Camera drone flies over a soccer training session. (Photo: NICOLAS TUCAT/AFP/Getty Images)

It’s far from the first time consumer drones have been used in crimes. Thieves have been using them to plan robberies by scouting out security weaknesses in houses and commercial buildings. Inmates have coordinated schemes with accomplices on the outside to fly drugs into prison yards and cell windows. And voyeurs have been caught using drones to peep into bedroom windows, or spy on women sunbathing on rooftops.

Mazel noted that Australian smuggling groups have been using drones to monitor port authority workers, calling in a fire or some other security threat if officials get too close to a shipment of contraband. Also at the conference was Andrew Scharnweber, associate chief of U.S. Customs and Border Protection, who described how Mexican cartel members are using drones to exploit gaps at the U.S. border.

“In the Border Patrol, we have struggled with scouts, human scouts that come across the border. They’re stationed on various mountaintops near the border and they would scout…to spot law enforcement and radio down to their counterparts to go around us.

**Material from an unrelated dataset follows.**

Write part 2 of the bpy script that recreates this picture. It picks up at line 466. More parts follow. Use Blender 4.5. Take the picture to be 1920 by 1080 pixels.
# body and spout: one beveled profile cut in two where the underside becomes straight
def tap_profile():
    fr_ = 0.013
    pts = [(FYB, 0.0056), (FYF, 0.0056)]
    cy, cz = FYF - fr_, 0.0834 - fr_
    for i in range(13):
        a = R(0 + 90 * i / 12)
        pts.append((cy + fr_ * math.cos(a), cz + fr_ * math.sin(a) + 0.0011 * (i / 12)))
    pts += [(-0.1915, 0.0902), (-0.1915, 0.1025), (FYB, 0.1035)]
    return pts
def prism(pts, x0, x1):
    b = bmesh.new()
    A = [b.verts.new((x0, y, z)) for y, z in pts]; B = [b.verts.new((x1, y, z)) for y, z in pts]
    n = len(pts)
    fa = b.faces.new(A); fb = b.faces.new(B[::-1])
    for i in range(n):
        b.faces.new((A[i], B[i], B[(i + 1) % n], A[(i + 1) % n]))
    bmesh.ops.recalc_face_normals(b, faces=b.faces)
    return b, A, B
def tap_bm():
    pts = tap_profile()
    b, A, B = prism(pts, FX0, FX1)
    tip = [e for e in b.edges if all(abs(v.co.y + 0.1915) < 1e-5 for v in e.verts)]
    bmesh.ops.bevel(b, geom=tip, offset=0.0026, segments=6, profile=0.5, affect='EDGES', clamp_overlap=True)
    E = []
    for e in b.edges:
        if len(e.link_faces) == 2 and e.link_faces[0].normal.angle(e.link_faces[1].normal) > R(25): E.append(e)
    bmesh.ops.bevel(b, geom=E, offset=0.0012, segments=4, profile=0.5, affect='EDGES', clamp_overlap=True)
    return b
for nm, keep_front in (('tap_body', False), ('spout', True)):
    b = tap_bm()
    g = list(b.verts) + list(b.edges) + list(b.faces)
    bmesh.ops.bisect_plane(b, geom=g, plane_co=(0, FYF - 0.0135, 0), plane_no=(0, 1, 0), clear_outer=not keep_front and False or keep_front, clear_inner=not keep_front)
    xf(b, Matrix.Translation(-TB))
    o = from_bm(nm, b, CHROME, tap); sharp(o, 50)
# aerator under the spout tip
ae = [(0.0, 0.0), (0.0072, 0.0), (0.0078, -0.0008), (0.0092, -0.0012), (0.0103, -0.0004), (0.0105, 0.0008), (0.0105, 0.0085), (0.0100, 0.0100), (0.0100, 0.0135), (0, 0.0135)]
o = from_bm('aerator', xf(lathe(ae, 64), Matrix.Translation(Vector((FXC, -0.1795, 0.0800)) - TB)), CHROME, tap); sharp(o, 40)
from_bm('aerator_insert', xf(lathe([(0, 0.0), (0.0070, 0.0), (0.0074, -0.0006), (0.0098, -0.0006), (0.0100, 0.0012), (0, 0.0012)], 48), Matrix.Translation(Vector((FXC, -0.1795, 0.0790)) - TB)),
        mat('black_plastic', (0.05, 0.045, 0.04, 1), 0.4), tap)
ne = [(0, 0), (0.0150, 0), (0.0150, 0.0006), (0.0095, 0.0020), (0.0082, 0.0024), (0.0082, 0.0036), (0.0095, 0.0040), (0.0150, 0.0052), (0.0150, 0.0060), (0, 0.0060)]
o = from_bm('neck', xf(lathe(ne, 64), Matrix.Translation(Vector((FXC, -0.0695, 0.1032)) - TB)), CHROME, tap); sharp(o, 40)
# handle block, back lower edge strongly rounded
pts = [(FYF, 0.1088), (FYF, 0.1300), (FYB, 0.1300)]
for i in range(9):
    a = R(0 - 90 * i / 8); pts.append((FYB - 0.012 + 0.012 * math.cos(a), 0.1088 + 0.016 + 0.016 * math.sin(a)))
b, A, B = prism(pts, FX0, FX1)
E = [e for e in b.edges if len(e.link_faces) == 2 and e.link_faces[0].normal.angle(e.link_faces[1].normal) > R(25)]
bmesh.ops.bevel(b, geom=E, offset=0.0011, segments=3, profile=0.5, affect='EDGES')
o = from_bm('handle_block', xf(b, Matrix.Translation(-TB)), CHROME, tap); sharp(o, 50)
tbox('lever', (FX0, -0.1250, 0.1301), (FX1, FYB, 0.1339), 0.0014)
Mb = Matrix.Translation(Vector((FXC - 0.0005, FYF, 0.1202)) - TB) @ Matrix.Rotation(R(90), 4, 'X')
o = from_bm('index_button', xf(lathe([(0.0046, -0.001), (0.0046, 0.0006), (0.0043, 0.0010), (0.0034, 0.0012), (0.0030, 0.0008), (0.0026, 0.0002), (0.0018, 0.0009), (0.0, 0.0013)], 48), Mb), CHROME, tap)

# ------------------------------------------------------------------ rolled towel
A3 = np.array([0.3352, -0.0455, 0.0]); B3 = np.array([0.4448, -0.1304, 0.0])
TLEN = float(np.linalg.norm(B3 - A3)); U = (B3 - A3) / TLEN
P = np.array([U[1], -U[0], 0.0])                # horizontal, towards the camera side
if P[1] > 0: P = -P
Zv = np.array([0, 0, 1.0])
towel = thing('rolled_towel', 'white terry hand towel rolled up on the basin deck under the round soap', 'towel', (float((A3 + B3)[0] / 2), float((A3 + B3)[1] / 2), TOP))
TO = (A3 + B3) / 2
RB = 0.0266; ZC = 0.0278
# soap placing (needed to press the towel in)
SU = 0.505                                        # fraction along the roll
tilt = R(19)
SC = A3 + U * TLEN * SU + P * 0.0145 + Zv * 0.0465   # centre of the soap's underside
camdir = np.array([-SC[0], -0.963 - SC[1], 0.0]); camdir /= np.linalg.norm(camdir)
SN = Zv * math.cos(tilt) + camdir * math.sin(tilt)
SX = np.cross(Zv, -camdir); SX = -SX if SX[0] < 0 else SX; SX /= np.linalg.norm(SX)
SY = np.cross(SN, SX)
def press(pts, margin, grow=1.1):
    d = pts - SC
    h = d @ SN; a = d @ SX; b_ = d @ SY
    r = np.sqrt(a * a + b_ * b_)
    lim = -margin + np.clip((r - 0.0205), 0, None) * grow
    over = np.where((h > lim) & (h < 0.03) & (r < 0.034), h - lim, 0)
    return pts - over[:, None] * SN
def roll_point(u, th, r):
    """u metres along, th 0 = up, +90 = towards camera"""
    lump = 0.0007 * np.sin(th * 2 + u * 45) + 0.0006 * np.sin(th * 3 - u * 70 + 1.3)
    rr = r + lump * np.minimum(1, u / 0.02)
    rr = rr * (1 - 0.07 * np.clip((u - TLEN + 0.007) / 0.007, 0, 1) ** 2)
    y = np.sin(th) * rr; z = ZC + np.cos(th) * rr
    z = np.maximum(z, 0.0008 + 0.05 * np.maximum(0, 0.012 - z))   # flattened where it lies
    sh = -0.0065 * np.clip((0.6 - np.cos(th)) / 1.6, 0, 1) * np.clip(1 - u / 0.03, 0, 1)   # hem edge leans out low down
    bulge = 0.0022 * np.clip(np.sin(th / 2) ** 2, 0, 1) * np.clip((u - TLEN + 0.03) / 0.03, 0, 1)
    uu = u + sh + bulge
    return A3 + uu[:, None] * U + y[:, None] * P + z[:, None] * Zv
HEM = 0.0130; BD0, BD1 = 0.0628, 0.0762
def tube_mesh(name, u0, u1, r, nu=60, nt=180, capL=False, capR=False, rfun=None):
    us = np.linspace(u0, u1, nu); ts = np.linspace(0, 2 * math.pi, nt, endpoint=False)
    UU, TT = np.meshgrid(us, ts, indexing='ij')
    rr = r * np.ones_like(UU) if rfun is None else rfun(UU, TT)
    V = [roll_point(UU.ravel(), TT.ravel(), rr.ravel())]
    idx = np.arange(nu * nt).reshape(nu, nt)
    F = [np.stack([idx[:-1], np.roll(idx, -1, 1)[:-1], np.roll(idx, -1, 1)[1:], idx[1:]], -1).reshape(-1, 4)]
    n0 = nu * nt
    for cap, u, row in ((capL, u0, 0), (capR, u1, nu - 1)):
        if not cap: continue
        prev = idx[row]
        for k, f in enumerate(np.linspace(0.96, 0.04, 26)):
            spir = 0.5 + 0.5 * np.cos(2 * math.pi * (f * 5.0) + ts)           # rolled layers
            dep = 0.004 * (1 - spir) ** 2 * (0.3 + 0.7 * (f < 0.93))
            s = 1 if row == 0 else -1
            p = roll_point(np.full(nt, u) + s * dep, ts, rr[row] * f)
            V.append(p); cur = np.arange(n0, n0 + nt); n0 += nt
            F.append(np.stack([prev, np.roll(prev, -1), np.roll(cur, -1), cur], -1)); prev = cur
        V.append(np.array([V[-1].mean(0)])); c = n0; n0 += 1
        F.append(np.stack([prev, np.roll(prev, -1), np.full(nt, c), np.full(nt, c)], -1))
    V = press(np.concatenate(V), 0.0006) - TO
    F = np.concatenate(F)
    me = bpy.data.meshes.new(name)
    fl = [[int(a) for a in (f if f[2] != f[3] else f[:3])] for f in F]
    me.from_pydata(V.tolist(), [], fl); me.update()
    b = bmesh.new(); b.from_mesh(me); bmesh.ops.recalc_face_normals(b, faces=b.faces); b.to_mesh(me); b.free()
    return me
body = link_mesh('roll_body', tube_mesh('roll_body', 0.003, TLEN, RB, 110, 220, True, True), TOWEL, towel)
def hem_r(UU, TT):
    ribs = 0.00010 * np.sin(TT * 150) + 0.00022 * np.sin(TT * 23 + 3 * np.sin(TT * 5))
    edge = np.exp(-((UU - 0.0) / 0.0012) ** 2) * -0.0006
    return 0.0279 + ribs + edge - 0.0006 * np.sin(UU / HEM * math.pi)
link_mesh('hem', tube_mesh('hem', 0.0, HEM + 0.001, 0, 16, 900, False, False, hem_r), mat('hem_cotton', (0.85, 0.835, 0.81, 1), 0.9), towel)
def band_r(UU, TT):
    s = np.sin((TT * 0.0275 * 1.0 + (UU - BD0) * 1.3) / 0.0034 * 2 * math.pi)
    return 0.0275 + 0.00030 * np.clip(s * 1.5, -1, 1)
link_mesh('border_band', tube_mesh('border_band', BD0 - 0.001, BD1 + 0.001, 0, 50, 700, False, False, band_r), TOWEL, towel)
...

That activity has effectively been replaced by drones,” he said, adding that cartels were able to use drones to smuggle narcotics across the border with “little or no fear of arrest.”

As drone technology continues to evolve and become more affordable (entry-level models currently sell for under $200), it remains unclear whether law enforcement will be able to do much of anything to thwart the illicit use of drones. However, new amendments in the latest version of the FAA reauthorization bill could change that.

One amendment would make it illegal to “weaponize” consumer drones, while another would require operators who fly drones out of their line of sight to broadcast their identities, making it easier for law enforcement to connect drones to back to their owners. Multiple organizations have already suggested implementing this kind of “electronic identification framework,” as drone manufacturer DJI dubbed it in a 2017 proposal.

What remains to be seen is whether criminals will be able to cheat such identification systems, or skirt them altogether.